3. The hydraulic system set forth in claim 1 or 2
wherein said motor (16), first valve (15) and second valve (18) are constructed and arranged such that said second valve (18) is operable by said motor (16) to open prior to the restricting of the first valve (15).

4. The hydraulic system set forth in any of claims 1 to 3
wherein the first valve (15) restricts (23; 23a, 23b) the pump inlet and admits a predetermined amount of fluid for lubricating and cooling the pump, the passage means (20a) is provided through the third valve (20) and second valve (18) for returning the flow back to the inlet (11) to the pump (10).

5. The hydraulic system set forth in any of claims 1 to 4
wherein said first valve (15) comprises a valve body (25) adapted to be connected to a pump,
said first valve (15) having a valve element (29),
said second valve comprising a second body (35) mounted on said first valvel body (25),
said motor (16) comprising a body (32, 32a) mounted on said second valve body (35) and having an element (17) connected to said valve element (29) for operating said valve element of said first valve,
said second valve (18) comprising a tubular element (18a) mounted on said motor element (17) and adapted to be moved by said valve element (29) of said first valve (15) to prevent flow through said second valve (18),
means (38) yieldingly urging said third valve (20) into position where it is not vented.
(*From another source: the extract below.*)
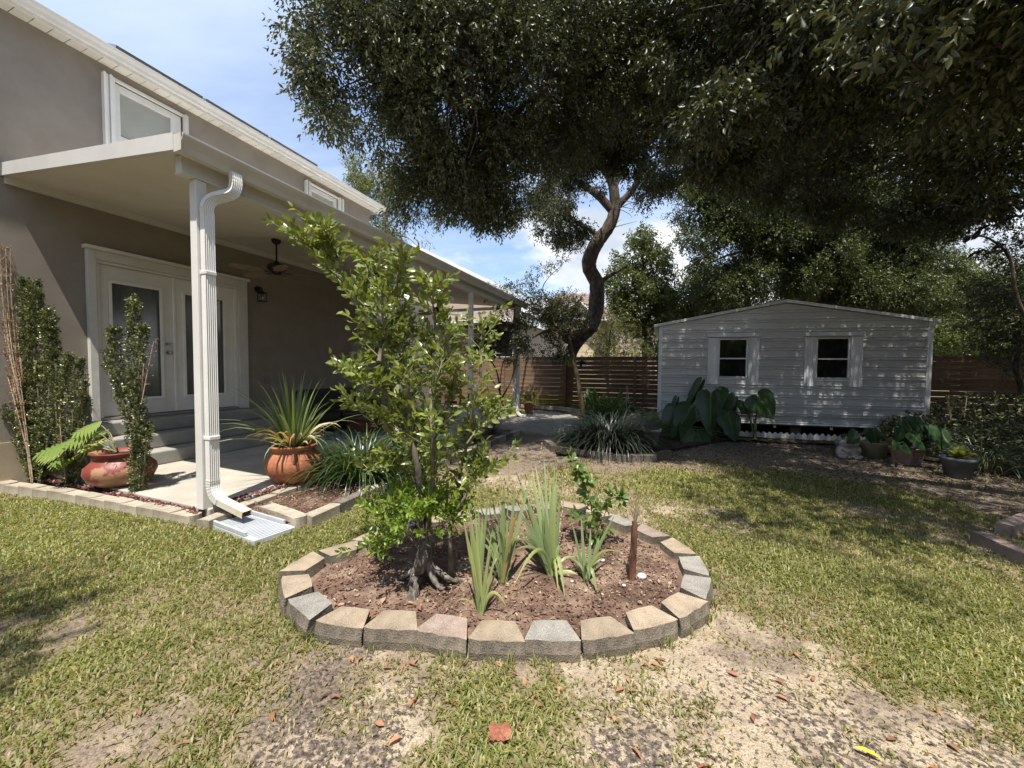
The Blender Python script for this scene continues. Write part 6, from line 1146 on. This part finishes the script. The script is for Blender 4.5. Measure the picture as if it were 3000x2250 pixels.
liriope('bright strappy liriope clump right of the terracotta yucca pot', tuple(H(3.72, -3.40, .06)), (.72, .55), .46, 620, lirl, 7, .014)
liriope('liriope clump in the side bed beyond the citrus trunk', tuple(H(4.85, -3.42, .06)), (.6, .45), .38, 380, lirl, 5, .012)
for k, (u, lab) in enumerate(((5.7, 'low liriope tuft in the shaded middle of the side bed'), (6.6, 'dark liriope tuft near the far end of the side bed'), (7.4, 'last liriope tuft where the side bed meets the pavers'))): liriope(lab, tuple(H(u, -3.45, .06)), (.42, .36), .26, 170, lirg if k else lirl, 2)
dw = thing('driftwood', 'weathered split driftwood stump leaning in the side bed', 'driftwood', H(4.9, -3.75, .05)); dwm = mat('driftwood_wood', (.14, .115, .09), (.40, .34, .28), 6, .9, .8, 30, stretch=(3, 3, .6))
part('log', MB().tube(bez([D(1195, 1335, 5.6), D(1205, 1300, 5.65), D(1218, 1265, 5.7), D(1228, 1245, 5.75)], 4), [.05, .06, .065, .07, .075, .07, .065, .07, .07, .06, .05, .035, .02], 7, True, .7), dwm, dw)
tb_ = H(5.95, -4.45, .12); t = thing('terracotta_bowl', 'wide terracotta bowl planter on the slab behind the citrus', 'pot', tb_); lathed_pot(t, tb_, [(.20, 0), (.24, .01), (.33, .18), (.36, .20), (.36, .24), (.32, .24), (.30, .18)], terra)
# ---- holly columns
holl = leafmat('holly_leaf', [(0, (.035, .05, .022)), (.45, (.10, .12, .045)), (.8, (.23, .24, .10)), (1, (.46, .45, .23))], .2, .3, spec=.6, tcol=(1.5, 1.5, .5))
def column(label, base, spines, dens, y0, dead=None):
    t = thing('columnar_holly', label, 'shrub', base); mb = MB(); C_ = []; D_ = []
    for pts, rad in spines:
        P = bez([D(a, b, y0 + random.uniform(-.04, .04)) for a, b in pts], 8); P = np.array(P); mb.tube(P, list(np.linspace(.012, .004, len(P))), 5); L_ = sum(np.linalg.norm(P[i + 1] - P[i]) for i in range(len(P) - 1))
        n = int(dens * .40 * L_ * (rad / .07)); tq = r.random(n); rr = np.interp(tq, [0, .12, .5, .92, 1], [.6, .9, 1, .75, .25]) * rad * .74; c = np.stack([np.interp(tq * (len(P) - 1), np.arange(len(P)), P[:, k]) for k in range(3)], 1); a = r.random(n) * 6.28; off = np.stack([np.cos(a), np.sin(a), np.zeros(n)], 1); bump = .75 + .5 * fbm(tq * L_ * 6 + np.cos(a), a, .35, 9)
        C_.append(c + off * (rr * bump * r.random(n) ** .4)[:, None]); D_.append(off * .45 + np.array([0, 0, 1.]) + r.normal(0, .2, (n, 3)))
    part('stems', mb, bark2, t); C_ = np.concatenate(C_); D_ = np.concatenate(D_); V, T, a_ = twigs(C_, D_, .055, 6, .026, .018, r, 1.0, -.1, 0, .25, .6); meshobj('foliage', npmesh('foliage', V - np.array(base), T, a_, holl), t, kind='stuff')
    if dead:
        m = MB(); Cd = []; Dd = []
        for pts, nn in dead:
            for k in range(nn):
                jx = random.gauss(0, 14); P = bez([D(a + jx * i / 2 * .6, b, y0 + random.uniform(-.08, .08)) for i, (a, b) in enumerate(pts)], 5); m.tube(P, list(np.linspace(.007, .003, len(P))), 4)
                for i in range(3, len(P)):
                    for _ in range(3): Cd.append(P[i]); Dd.append(unit(r.normal(size=3) + [0, 0, .8]))
        part('dead_stems', m, dry, t, label='tall bare straw coloured stems'); V, T, a_ = twigs(np.array(Cd), np.array(Dd), .05, 4, .016, .008, r); meshobj('dry_foliage', npmesh('dry_foliage', V - np.array(base), T, a_, brl), t, kind='stuff')
    return t
h = lambda x, y: (x / 2.074, 700 + y / 2.074)
column('widest holly clump of several green columns at the far left by the stucco wall', (D(105, 1420, 4.5)[0], 4.5, .06), [([h(215, 1500), h(200, 1200), h(180, 900), h(170, 600), h(150, 400), h(150, 260)], .075), ([h(225, 1500), h(240, 1200), h(230, 900), h(215, 600), h(215, 400), h(215, 270)], .085), ([h(230, 1490), h(290, 1100), h(300, 800), h(290, 600), h(265, 450)], .08), ([h(235, 1490), h(340, 1000), h(345, 850), h(320, 650), h(310, 430)], .065), ([h(210, 1490), h(100, 1200), h(40, 1050), h(5, 960)], .06), ([h(210, 1480), h(150, 1200), h(140, 1000), h(150, 880)], .06), ([h(220, 1480), h(200, 1300), h(230, 1000)], .07)], 520, 4.5, [([h(190, 1480), h(130, 1000), h(70, 700), h(25, 350), h(5, 60)], 20), ([h(200, 1480), h(140, 1000), h(110, 800), h(60, 500)], 12), ([h(195, 1400), h(90, 1000), h(35, 800), h(20, 660)], 9)])
column('loose middle holly with thin outer shoots beside the red glazed pot', (D(205, 1440, 4.35)[0], 4.35, .06), [([h(430, 1520), h(380, 1300), h(345, 1100), h(340, 950)], .06), ([h(430, 1520), h(400, 1300), h(410, 1000), h(400, 830), h(430, 710)], .06), ([h(440, 1520), h(440, 1250), h(450, 1000), h(480, 820), h(490, 740)], .05), ([h(480, 1530), h(490, 1400), h(500, 1250), h(520, 1050), h(535, 980)], .035), ([h(430, 1480), h(470, 1200), h(490, 1000), h(520, 870)], .032), ([h(500, 1540), h(500, 1450), h(490, 1380)], .045)], 470, 4.35, [([h(400, 1480), h(380, 1200), h(370, 950)], 6)])
column('slim forked holly column standing in front of the red glazed pot', (D(398, 1470, 4.05)[0], 4.05, .06), [([h(830, 1580), h(815, 1350), h(800, 1150), h(750, 950), h(700, 750), h(690, 600), h(700, 560)], .072), ([h(835, 1580), h(840, 1350), h(850, 1150), h(820, 1000), h(810, 800), h(815, 600), h(815, 460), h(810, 365)], .066), ([h(835, 1570), h(870, 1300), h(870, 1150), h(840, 950), h(850, 750), h(865, 600), h(868, 545)], .05), ([h(745, 950), h(680, 830), h(665, 740), h(655, 685)], .045), ([h(850, 1570), h(880, 1350), h(890, 1200), h(880, 1130)], .05)], 560, 4.05, [([h(860, 1000), h(880, 800), h(900, 620)], 2)])
# ---- elephant ears
eel = leafmat('elephant_ear_leaf', [(0, (.022, .050, .018)), (.6, (.036, .075, .026)), (.9, (.07, .12, .045)), (1, (.17, .23, .11))], .22, .38, spec=.5)
def heart(L, W, seed):
    rr = random.Random(seed); rows_ = []; n = 12
    prof = [(-.30, .12, .30), (-.22, .03, .42), (-.08, .0, .49), (.08, 0, .5), (.25, 0, .46), (.42, 0, .39), (.58, 0, .30), (.74, 0, .20), (.88, 0, .10), (1.0, 0, .003)]
    V = []; var = []; m = 6
    for i, (t, inn, out) in enumerate(prof):
        for s in (-1, 1):
            for j in range(m + 1):
                x = (inn + (out - inn) * j / m) * s; z = -.10 * (abs(x) / .5) ** 1.6 - .12 * max(0, t) ** 2 + (.035 * math.sin(t * 16 - abs(x) * 12) if j > 2 else 0) + rr.uniform(-.008, .008) * (j > 0)
                V.append((x * W, t * L, z * L)); var.append(.95 if j == 0 else (.55 if (i % 2 == 0 and j < 5) else .3) + rr.random() * .15)
    T = []; k = 2 * (m + 1)
    for i in range(len(prof) - 1):
        for s in (0, 1):
            for j in range(m): b = i * k + s * (m + 1) + j; T.append((b, b + 1, b + k + 1, b + k))
    return np.array(V), np.array(T), np.array(var)
def ear(t, base, c, L, W, ang, tilt, seed, stem=True, m=None):
    """c = world point of the stalk joint; ang = turn of the tip in the view plane (0 = tip down), tilt = lean towards the viewer"""
    V, T, va = heart(L, W, seed); ydir = np.array([math.sin(ang), -tilt, -math.cos(ang)]); ydir = unit(ydir); n_ = unit(np.array([0, -1, .25])); xdir = unit(np.cross(ydir, n_)); zdir = np.cross(xdir, ydir)
    Wd = V[:, :1] * xdir + V[:, 1:2] * ydir + V[:, 2:] * zdir + c; leafpart(Wd, T, va, m or eel, t)
    if stem: P = bez([base, (np.array(base) + c) / 2 + np.array([(c[0] - base[0]) * -.12, .05, .05]), c], 6); part('stem', MB().tube(P, list(np.linspace(.022, .010, len(P))), 7), mat('ear_stem', (.05, .08, .03), (.10, .13, .05), 8, .5), t)
e1 = np.array([D(2130, 1270, 8.1)[0], 8.1, .03]); t = thing('elephant_ear', 'large elephant ear clump with heavy drooping leaves in front of the left shed window', 'plant', e1); ez = lambda x, y, yy=8.0: D(1850 + x / 4.424, 1100 + y / 4.424, yy)
for k, (x, y, L_, W_, an, tl, yy) in enumerate(((1030, 320, .75, .56, -.12, .3, 7.9), (740, 470, .62, .5, -.62, .3, 7.8), (1240, 270, .60, .52, -.75, .4, 8.1), (1270, 540, .52, .50, .05, .5, 7.8), (560, 470, .52, .42, -.5, .2, 7.9), (870, 150, .70, .22, -.42, -.1, 8.1), (760, 700, .45, .5, -1.0, .9, 7.7), (860, 770, .42, .5, .2, 1.0, 7.7), (1120, 560, .4, .4, -.4, .5, 8.1), (1340, 330, .42, .2, -.2, .1, 8.2), (580, 330, .36, .14, -.3, 0, 8.0), (1150, 400, .45, .4, .1, .2, 8.2), (630, 650, .35, .4, -.8, .6, 7.8))): ear(t, e1 + [random.uniform(-.25, .25), 0, 0], ez(x, y, yy), L_, W_, an, tl, k)
e2 = np.array([D(2212, 1278, 7.95)[0], 7.95, .03]); t = thing('elephant_ear', 'two leaved elephant ear on a pale upright stalk right of the large clump', 'plant', e2)
ear(t, e2, ez(1665, 300, 7.8), .48, .66, .55, .3, 31); ear(t, e2, ez(1480, 390, 7.9), .24, .40, -.75, .6, 32)
part('sheath', MB().tube(bez([e2, e2 + [0, 0, .25], ez(1590, 560, 7.9)], 5), [.03] * 3 + [.025] * 8, 8), mat('ear_sheath', (.16, .18, .08), (.26, .26, .13), 8, .6), t)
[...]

6. The hydraulic system set forth in claim 5 including means (43) yieldingly urging said tubular element (18a) against said valve element (29) such that when the motor (16) is operated to move said valve element (29) to open said first valve (15), the fluid is permitted to flow from said third valve (20) to tank.

7. The hydraulic system set forth in any of claims 1 to 6 including
a second pump (51),
means (53) for sensing the discharge pressure of said first pump (50) and second pump (51) and applying the higher discharge pressure to the second (18) and third (20) valves.

8. The hydraulic system set forth in any of claims 1 to 7
wherein said third valve (20) includes a valve body (35) and a bore (36), a spool (37) in said bore (36) controlling the flow through said third valve (20) to tank pressure and a restricted passage (20a; 41, 42) permitting fluid flow through said third valve (20) to said second valve (18).

9. The hydraulic system set forth in any of claims 1 to 8
including a line (22) connecting the second valve (18) and the inlet (27) to said first valve (15), said line (22) being connected to tank pressure.

10. The hydraulic system set forth in claim 5
wherein said first and second valves (15, 18) have a common shaft (17), said valve element (29) of said first valve (15) is mounted on said common shaft (17), said tubular element (18a) of said second valve (18) is spaced from said shaft (17) defining a passage (22a) to the inlet (27) of said first valve (15), means (43) yieldingly urging said tubular element (18a) toward said valve element (29) such that when the valve element (29) is open, the tubular element (18a) closes a passage (21a) to a third line (22) , and when the valve element (29) is partially closed, the tubular element (18a) opens said passage (21a) to said third line (22).

11. The hydraulic system set forth in claim 8
wherein said third valve (20) comprises a tank passage (40) in said body (35), said spool (37) being a piston valve element controlling flow through said tank passage (40).

12. The hydraulic system set forth in claim 8
wherein said restricted passage (20a) is through said spool (37).

13. The hydraulic system set forth in any of claims 1 to 12
wherein said first valve (15) provides a restricted passage (23, 23a, 23b).

14. A method of operating a hydraulic system comprising
a pump (10) having an inlet (11) and an outlet (12), a first line (19) from the outlet (12) of the pump (10), a normally closed inlet valve (15) having an inlet (27) and outlet (28) controlling flow from a source to the inlet (11) of said pump (10),
a normally closed unloading valve (20) having an inlet (19a) connected to the first line (19) and having an outlet (38), a second line (21) connected to the outlet (38) of said unloading valve (20),
said unloading valve (20) having means forming a restricted passage (20a) permitting flow from the first line (19) to the second line (21),
a normally open vent valve (18) having an inlet (21a) connected to the second line (21) and having an outlet (22a),
a third line (22; 27) extending from said outlet (22a) of said vent valve (18) to the inlet valve (15),
a motor (16) for moving said vent valve (18) and said inlet valve (15) to open positions,
characterized in that
said inlet valve (15), in its normally closed position, allows a predetermined amount of fluid to the inlet (11) of the pump (10) for cooling and lubricating same,
that when the motor (16) is operated, the inlet valve (15) is opened and the vent valve (18) is closed at the same time, if there is no load on the system,
however, when there is a load on the hydraulic system and the motor (16) is operated to open the inlet valve (15), the vent valve (18) remains open before the inlet valve (15) is completely opened providing communication between the unloading valve (20) and tank pressure through the second line (21) and the vent valve (18) and thereby causing a pressure differential across the first line (19), the unloading valve (20) and second line (21) to open the unloading valve (20) to discharge the flow from the first line (19) to tank pressure until the inlet valve (15) is fully open and the vent valve (18) is closed.